If they capture the capsule just before it touches down, that would give the kidnappers between three and four minutes of a head start before any Blue Origin vehicles arrive on site.
Once the capsule has landed in the truck, everyone will see what’s going on, and they’ll be on alert. While the area wasn’t surrounded when the capsule landed this morning, the state highway was closed, and in our scenario there will be some police and other security in the area.
That’s why we need to make things hard for them.
The truck with the capsule will speed to a predetermined point (that farm thing, maybe? With all the irrigation circles?) where a number of identical trucks, each with a fake, fiberglass mock-up capsule inside (to confuse helicopters and other things looking from above) will be waiting. A lot of smoke bombs will be at the location, too, to block all visibility in the area as each truck takes off on its own, route, in all different directions, to act as decoys for anyone chasing the truck with the capsule.

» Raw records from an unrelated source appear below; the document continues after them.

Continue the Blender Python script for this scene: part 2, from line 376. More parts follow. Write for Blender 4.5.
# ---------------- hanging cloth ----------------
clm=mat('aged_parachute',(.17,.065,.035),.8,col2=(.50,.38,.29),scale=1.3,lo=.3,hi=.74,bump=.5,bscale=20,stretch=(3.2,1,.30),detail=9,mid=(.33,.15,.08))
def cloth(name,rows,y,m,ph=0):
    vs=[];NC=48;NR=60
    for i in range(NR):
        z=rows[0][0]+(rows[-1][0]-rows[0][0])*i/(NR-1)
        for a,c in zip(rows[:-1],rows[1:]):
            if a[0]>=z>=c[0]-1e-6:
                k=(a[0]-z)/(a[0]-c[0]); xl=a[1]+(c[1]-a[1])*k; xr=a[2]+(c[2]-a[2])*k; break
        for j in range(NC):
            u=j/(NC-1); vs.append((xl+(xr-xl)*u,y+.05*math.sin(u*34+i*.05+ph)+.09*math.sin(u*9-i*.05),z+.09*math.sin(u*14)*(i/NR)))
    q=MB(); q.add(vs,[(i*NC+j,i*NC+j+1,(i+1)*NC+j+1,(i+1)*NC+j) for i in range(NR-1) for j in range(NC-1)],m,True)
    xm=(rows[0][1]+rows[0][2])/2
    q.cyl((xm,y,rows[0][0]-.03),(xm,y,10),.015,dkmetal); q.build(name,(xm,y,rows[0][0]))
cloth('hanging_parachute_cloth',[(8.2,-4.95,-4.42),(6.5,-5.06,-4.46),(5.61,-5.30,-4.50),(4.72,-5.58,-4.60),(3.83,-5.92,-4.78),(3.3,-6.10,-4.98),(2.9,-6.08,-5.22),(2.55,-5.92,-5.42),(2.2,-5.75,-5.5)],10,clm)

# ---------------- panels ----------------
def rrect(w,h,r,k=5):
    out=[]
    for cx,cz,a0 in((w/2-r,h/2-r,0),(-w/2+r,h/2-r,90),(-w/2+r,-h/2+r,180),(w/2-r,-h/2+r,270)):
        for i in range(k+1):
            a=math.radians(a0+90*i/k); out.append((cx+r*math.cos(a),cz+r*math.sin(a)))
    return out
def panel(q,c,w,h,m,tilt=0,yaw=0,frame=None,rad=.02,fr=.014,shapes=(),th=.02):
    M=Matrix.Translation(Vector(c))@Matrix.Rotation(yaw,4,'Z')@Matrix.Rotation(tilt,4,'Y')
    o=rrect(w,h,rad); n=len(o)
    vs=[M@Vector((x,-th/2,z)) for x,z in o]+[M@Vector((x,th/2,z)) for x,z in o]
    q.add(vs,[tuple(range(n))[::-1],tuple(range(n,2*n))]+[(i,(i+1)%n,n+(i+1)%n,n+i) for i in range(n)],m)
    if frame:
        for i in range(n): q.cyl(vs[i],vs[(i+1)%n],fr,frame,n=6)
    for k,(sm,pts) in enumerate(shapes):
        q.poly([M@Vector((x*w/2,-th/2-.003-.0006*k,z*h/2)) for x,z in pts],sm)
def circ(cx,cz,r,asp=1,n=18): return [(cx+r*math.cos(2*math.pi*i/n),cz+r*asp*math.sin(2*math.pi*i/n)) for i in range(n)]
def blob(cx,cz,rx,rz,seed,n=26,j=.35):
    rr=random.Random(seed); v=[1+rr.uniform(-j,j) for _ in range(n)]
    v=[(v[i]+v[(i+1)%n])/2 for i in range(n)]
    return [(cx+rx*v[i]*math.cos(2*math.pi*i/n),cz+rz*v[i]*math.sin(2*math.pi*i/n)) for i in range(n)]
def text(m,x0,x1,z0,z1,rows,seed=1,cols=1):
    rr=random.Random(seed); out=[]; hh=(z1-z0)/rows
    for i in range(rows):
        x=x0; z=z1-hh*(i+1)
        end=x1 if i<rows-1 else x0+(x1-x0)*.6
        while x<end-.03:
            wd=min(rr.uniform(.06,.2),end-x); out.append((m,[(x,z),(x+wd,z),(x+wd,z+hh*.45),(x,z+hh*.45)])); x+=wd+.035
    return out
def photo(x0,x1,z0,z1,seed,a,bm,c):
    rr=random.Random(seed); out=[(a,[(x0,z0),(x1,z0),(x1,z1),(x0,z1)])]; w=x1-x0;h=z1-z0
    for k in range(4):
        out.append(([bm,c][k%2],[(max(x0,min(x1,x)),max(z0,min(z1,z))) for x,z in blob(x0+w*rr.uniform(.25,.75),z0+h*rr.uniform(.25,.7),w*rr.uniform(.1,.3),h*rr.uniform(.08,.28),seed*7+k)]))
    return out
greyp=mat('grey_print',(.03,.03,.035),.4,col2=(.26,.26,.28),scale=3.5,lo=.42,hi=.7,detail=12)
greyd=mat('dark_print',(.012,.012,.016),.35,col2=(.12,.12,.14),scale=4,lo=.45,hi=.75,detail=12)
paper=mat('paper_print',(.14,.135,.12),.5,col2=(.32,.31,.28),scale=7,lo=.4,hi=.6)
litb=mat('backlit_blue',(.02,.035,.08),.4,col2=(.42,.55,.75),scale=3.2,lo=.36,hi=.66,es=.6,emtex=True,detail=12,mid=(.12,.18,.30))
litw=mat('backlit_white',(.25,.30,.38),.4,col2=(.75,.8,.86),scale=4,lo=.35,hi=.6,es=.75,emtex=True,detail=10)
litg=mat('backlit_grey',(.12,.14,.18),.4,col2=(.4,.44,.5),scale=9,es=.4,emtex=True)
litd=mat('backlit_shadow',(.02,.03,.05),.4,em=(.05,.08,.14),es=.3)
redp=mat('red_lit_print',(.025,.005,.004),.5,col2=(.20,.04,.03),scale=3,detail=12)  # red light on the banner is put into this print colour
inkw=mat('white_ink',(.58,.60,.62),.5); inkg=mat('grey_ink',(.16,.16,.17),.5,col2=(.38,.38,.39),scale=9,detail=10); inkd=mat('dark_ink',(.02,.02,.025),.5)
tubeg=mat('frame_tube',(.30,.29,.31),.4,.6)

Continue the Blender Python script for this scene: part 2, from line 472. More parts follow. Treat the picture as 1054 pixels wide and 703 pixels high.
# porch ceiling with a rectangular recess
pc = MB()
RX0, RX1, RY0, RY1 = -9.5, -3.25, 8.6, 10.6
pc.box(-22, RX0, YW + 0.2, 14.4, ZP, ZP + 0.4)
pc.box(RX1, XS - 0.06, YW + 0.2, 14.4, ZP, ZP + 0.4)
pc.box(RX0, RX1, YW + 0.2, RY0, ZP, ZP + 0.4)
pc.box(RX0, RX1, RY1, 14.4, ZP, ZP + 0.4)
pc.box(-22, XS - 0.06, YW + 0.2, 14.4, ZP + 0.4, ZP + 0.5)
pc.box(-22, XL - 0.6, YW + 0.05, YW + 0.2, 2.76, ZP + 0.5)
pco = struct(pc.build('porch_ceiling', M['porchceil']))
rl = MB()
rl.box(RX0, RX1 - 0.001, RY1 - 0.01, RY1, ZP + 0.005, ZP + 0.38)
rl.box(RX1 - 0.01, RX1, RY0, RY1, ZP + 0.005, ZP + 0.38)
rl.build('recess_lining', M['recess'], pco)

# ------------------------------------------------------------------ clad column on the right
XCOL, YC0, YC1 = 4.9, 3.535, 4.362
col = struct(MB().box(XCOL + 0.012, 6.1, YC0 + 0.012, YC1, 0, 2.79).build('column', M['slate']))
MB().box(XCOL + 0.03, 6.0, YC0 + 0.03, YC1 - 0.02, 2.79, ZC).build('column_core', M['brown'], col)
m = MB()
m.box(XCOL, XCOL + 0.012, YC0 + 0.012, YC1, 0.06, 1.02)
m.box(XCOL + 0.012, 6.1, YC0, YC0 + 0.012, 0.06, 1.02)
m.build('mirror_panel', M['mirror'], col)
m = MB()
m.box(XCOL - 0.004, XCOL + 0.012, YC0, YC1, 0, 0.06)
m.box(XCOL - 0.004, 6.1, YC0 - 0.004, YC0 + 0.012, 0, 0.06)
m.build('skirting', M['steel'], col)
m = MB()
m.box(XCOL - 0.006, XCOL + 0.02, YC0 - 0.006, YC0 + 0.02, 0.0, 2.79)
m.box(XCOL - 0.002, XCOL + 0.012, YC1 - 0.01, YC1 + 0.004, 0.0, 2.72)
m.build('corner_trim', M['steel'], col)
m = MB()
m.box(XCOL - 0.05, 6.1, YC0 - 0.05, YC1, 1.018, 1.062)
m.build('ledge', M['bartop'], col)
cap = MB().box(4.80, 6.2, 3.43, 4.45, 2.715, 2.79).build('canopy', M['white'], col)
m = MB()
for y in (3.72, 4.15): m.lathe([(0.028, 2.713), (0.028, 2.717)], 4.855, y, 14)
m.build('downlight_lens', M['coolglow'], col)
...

While this is happening, the truck with the real capsule will be making a beeline to a nearby secure location, and the decoy trucks will need to be doing all they can to draw law enforcement and other security away, to the point of one of the decoys rendezvousing with other vehicles to make a plausible show that it’s the actual one, complete with people in similar flight suits (which we have seen prior to the launch) being pulled out and into other cars.
When the real truck makes it to the warehouse or wherever, as quickly as possible Bezos is taken out of the capsule and put into another vehicle. The rest are left in the capsule, and the truck is moved somewhere obvious, to both distract from Bezos’ removal and so the non-Bezos people can be recovered with minimal fuss.
We don’t want anyone getting hurt, after all. The kidnappers just want a measly few billion from Jeff Bezos, that’s all!
So, at this point, the kidnappers should have Bezos in a car, and they need to get him away from everything as fast as possible.
Getting him into Mexico is likely their best bet. I’m no supervillain, so I’m unsure of the sorts of resources they have available, but I bet a small plane on a private airstrip is very possible, as are the necessary bribes to get a plane over the border and landed somewhere in the heart of Mexico, where he can then be transported somewhere really secure.
I’d still send out a decoy car and maybe even a decoy plane or helicopter, just to keep everyone very confused, and all this time at least some of the decoy trucks should be very obviously attempting to flee. Whoever is driving those will likely have to be paid a lot, and they will know nothing of the rest of the plan.
I know there are a lot of details that would need to be sorted out, and to make this work, the evil kidnappers would have had to start setting things in motion months and months ago.
But that’s what any decent supervillain would have done! It’s appalling, just appalling, that no enterprising bad people even seem to have tried to kidnap jeff Bezos.
Hell, knowing how Amazon is run, I bet they could have found a lot of help at the Amazon warehouse in El Paso, which could have acted as a staging site for some of the prep, or maybe a way to source the trucks.
Now that I think about it, someone on the kidnapping team should have been on the inside at Amazon and set up a cross-promotional thing with multiple Amazon trucks being on-site; those would have become the capture and decoy trucks!
So many possibilities!
Of course, it didn’t happen, and I know that’s good. No one was kidnapped. But, from the perspective of a kidnapper, it’s hard not to see this as a once-in-a-lifetime kidnapping opportunity that’s been absolutely wasted.
I’m not mad at you, supervillains of the world, just disappointed.